Problem description
Retype exactly what appears below from the line containing "Model this scene" down to the line containing "COL = S.collection", keeping both end lines. Do not include pictures.

Items listed in a dataset

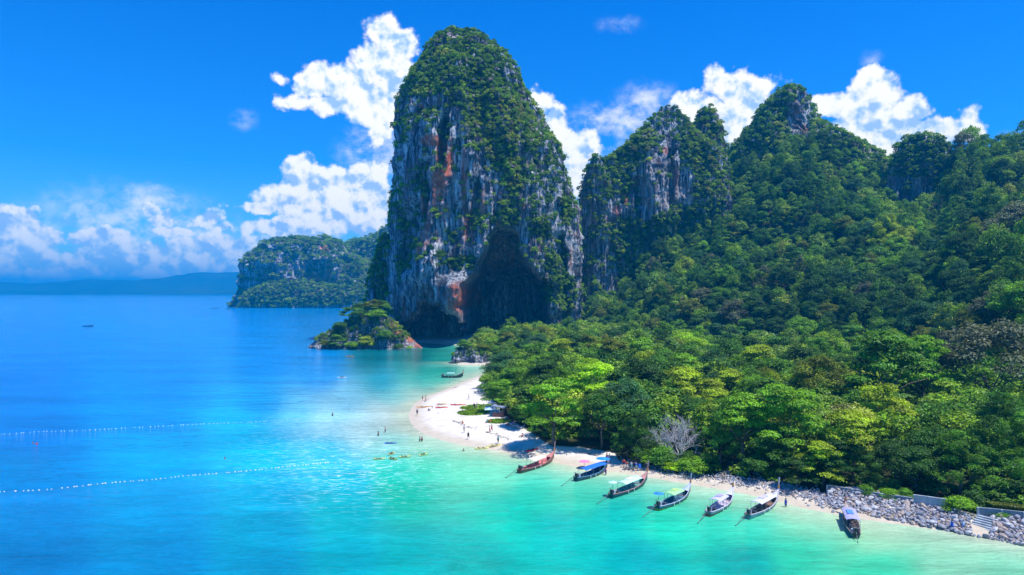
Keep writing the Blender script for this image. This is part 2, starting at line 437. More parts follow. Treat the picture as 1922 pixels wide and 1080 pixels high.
M_ROCK = mat_rock('limestone_rock')
M_ROCKFAR = mat_rock('far_limestone_rock', 1.0, 0.8, 0.6)
M_ROCKSH = mat_rock('shore_rock', 0.9, 0.5, 3.0)
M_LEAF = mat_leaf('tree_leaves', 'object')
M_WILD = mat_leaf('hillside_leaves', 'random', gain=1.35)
M_BARK = simple('bark', (0.16, 0.12, 0.085), 0.9, 0.3, 4.0, bump=0.5)
M_BARE = simple('bare_wood', (0.42, 0.41, 0.43), 0.8, 0.2, 4.0)

def build_sand():
    m, g, b = newmat('sand_and_soil')
    P = g.pos()
    n = g.noise(P, 0.5, 6, 0.65); n2 = g.noise(P, 6.0, 4, 0.6)
    dry = g.ramp(n, [(0.3, (0.56, 0.50, 0.42)), (0.6, (0.76, 0.71, 0.63))])
    wet = g.ramp(n, [(0.3, (0.50, 0.42, 0.31)), (0.7, (0.60, 0.52, 0.40))])
    sand = g.mix(g.attr('wet'), dry, wet)
    soil = g.ramp(g.noise(P, 1.2, 5, 0.7), [(0.3, (0.022, 0.026, 0.012)), (0.6, (0.045, 0.050, 0.02)), (0.8, (0.10, 0.08, 0.05))])
    k = g.m('ADD', g.attr('soil'), g.m('MULTIPLY', g.m('SUBTRACT', n, 0.5), 1.2))
    c = g.mix(g.mr(k, 0.35, 0.65), sand, soil)
    g.l.new(c, b.inputs['Base Color']); b.inputs['Roughness'].default_value = 0.9; b.inputs['Specular IOR Level'].default_value = 0.2
    g.l.new(g.bump(g.m('ADD', n2, g.m('MULTIPLY', n, 2.0)), 0.5, 0.12), b.inputs['Normal'])
    return m
M_SAND = build_sand()

# ------------------------------------------------------------------ ground: beach, forest floor and hillside in one sheet
VEG_PX = [(950, 690), (912, 715), (905, 738), (925, 762), (948, 790), (985, 812), (1030, 838), (1090, 843), (1148, 852), (1165, 868), (1230, 880), (1300, 892), (1400, 903), (1480, 912), (1545, 928), (1620, 940), (1720, 948), (1840, 968), (1922, 976), (2060, 1000), (2300, 1040)]
veg_line = [G(a, b, 1.0)[:2] for a, b in VEG_PX]
VEGPOLY = veg_line + [(120, 60), (300, 0), (1600, 0), (1600, 1000), (300, 900), (60, 760), (-20, 600), (-10, 420), (-26, 392), (-23, 345), (-20, 322), (-6, 318)]
def build_ground():
    u = np.concatenate([np.linspace(440, 1080, 110), np.linspace(1086, 1960, 230)[0:], np.linspace(1990, 4400, 40)])
    D = np.concatenate([np.geomspace(62, 330, 210), np.linspace(334, 620, 110), np.linspace(630, 940, 30)])
    U, DD = np.meshgrid(u, D, indexing='ij')
    x = ((U - CX) * DD / F).ravel(); y = DD.ravel()
    sd = shore_sd(x, y); z = ground_z(x, y, sd)
    vd = dist_poly(x, y, VEGPOLY); ins = in_poly(x, y, VEGPOLY)
    soil = sstep(-1.5, 2.5, np.where(ins, vd, -vd)); wet = 1 - sstep(1.5, 5.5, sd)
    nu, nd = len(u), len(D)
    i = np.arange(nu - 1)[:, None] * nd + np.arange(nd - 1)[None, :]
    Fq = np.stack([i, i + nd, i + nd + 1, i + 1], -1).reshape(-1, 4)
    keep = ~((sd < -40)[Fq].all(1)); Fq = Fq[keep]
    me = npmesh('ground', np.stack([x, y, z], 1), Fq, M_SAND, attrs={'soil': ('POINT', soil), 'wet': ('POINT', wet)})
    tag(link('ground', me), 'white sand beach rising to dark forest floor and steep hillside', kind='structure')
build_ground()

# ------------------------------------------------------------------ sea: depth and sand colour, with sky reflection, rock shade and glints painted in
WATER = [  # px, py, colour seen there
 (20,556,0,150,245),(200,560,0,150,245),(400,560,0,150,245),(50,620,0,140,240),(50,700,0,132,232),(50,800,0,128,218),(50,900,0,140,215),(50,1000,0,132,200),(50,1070,0,118,182),
 (300,620,0,150,250),(300,700,0,142,240),(300,780,0,152,235),(300,850,0,172,235),(300,950,0,156,215),(300,1050,0,138,195),(420,590,0,150,245),
 (500,600,0,150,240),(500,680,0,152,245),(500,760,10,166,240),(450,810,0,190,240),(500,850,0,198,240),(500,920,0,182,222),(500,1000,0,165,202),(500,1070,0,145,185),
 (600,610,0,140,220),(600,660,0,145,225),(600,700,20,158,240),(560,775,110,205,244),(650,755,140,212,240),(610,790,178,230,246),(680,800,205,236,240),(610,850,50,205,235),(650,900,15,200,220),(650,960,0,195,205),(650,1050,0,168,185),
 (700,670,0,125,140),(780,672,0,120,122),(840,692,0,150,135),(720,720,10,168,195),(780,715,20,190,175),(830,708,60,210,180),(880,700,150,225,195),  # dark teal by the pinnacle: its shade and reflection painted into the water
 (740,745,110,212,215),(770,740,180,222,205),(720,780,222,236,236),(755,790,215,225,215),(740,825,150,225,210),(790,835,160,225,190),(800,870,50,212,172),(740,880,0,205,180),(760,920,0,205,172),(870,870,100,225,180),(950,890,110,225,182),(1000,920,30,215,180),
 (950,960,0,210,182),(900,1050,0,178,168),(780,1050,0,180,180),(1100,930,60,220,180),(1150,970,0,204,186),(1250,985,30,220,180),(1200,1050,0,180,180),(1050,1000,0,196,184),
 (1400,990,40,220,180),(1500,1030,20,212,168),(1520,990,110,220,172),(1400,1060,0,176,165),(1650,1010,150,220,170),(1650,1065,50,215,165),(1800,1045,150,220,175),(1900,1065,130,215,170),(2100,1075,90,210,170)]
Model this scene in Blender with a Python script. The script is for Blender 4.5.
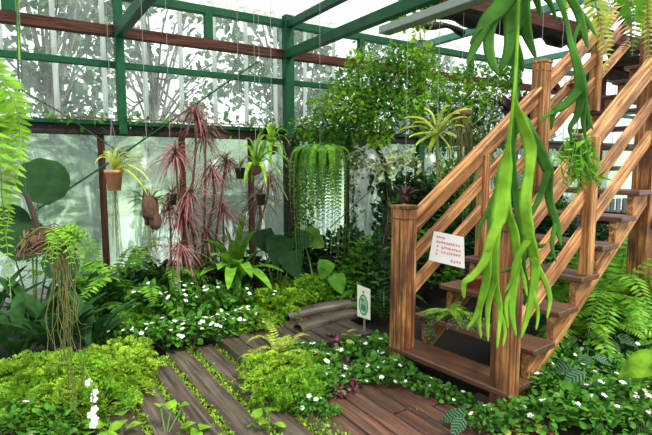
import bpy, math, random
import numpy as np
from mathutils import Vector, Matrix

for o in list(bpy.data.objects): bpy.data.objects.remove(o)
S = bpy.context.scene
COL = S.collection

# ------------------------------------------------------------------ camera
FPX, PITCH, YAW, EYE = 492.85, 0.1062, 0.5684, 1.6
cd = bpy.data.cameras.new('camera'); cam = bpy.data.objects.new('camera', cd); COL.objects.link(cam)
cd.sensor_width = 36.0; cd.lens = FPX / 652 * 36.0; cd.clip_start = 0.05; cd.clip_end = 300
cam.location = (0, 0, EYE); cam.rotation_euler = (math.pi / 2 - PITCH, 0, -YAW)
S.camera = cam

# ------------------------------------------------------------------ sky, sun, exposure
w = bpy.data.worlds.new('overcast_sky'); S.world = w; w.use_nodes = True
wn = w.node_tree.nodes; wl = w.node_tree.links
bg = wn['Background']; bg.inputs[0].default_value = (0.93, 0.97, 1.0, 1); bg.inputs[1].default_value = 1.9
sd = bpy.data.lights.new('sun', 'SUN'); sun = bpy.data.objects.new('sun', sd); COL.objects.link(sun)
sd.energy = 11.0; sd.angle = math.radians(12); sd.color = (1.0, 0.95, 0.86)
sun.rotation_euler = Vector((-0.28, 0.52, -0.85)).to_track_quat('-Z', 'Y').to_euler()
S.view_settings.view_transform = 'Standard'; S.view_settings.look = 'None'
S.view_settings.exposure = -0.12; S.view_settings.gamma = 1.0; S.view_settings.use_curve_mapping = False
try:
    S.cycles.use_denoising = True; S.cycles.max_bounces = 8; S.cycles.diffuse_bounces = 4
    S.cycles.transmission_bounces = 6; S.cycles.transparent_max_bounces = 16
    S.cycles.caustics_reflective = False; S.cycles.caustics_refractive = False
except Exception: pass

# ------------------------------------------------------------------ measuring helpers (turn a spot of the photo into a place)
_F = np.array([math.sin(YAW) * math.cos(PITCH), math.cos(YAW) * math.cos(PITCH), -math.sin(PITCH)])
_R = np.array([math.cos(YAW), -math.sin(YAW), 0.0]); _U = np.cross(_R, _F); _C = np.array([0, 0, EYE])
def ray(u, v): return _F + (u - 326) / FPX * _R - (v - 217.5) / FPX * _U
def at(u, v, d): return _C + ray(u, v) * d                    # place at depth d
def gp(u, v, z=0.0): r = ray(u, v); return _C + r * (z - EYE) / r[2]   # place on the ground
def wy(u, v, y): r = ray(u, v); return _C + r * y / r[1]
def roof_z(y): return 3.68 + (6.3 - y) * 0.30
nrm = lambda a: a / np.maximum(np.linalg.norm(a, axis=-1, keepdims=True), 1e-9)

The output
Model this scene in Blender with a Python script. The script is for Blender 4.5.
import bpy, math, random
import numpy as np
from mathutils import Vector, Matrix

for o in list(bpy.data.objects): bpy.data.objects.remove(o)
S = bpy.context.scene
COL = S.collection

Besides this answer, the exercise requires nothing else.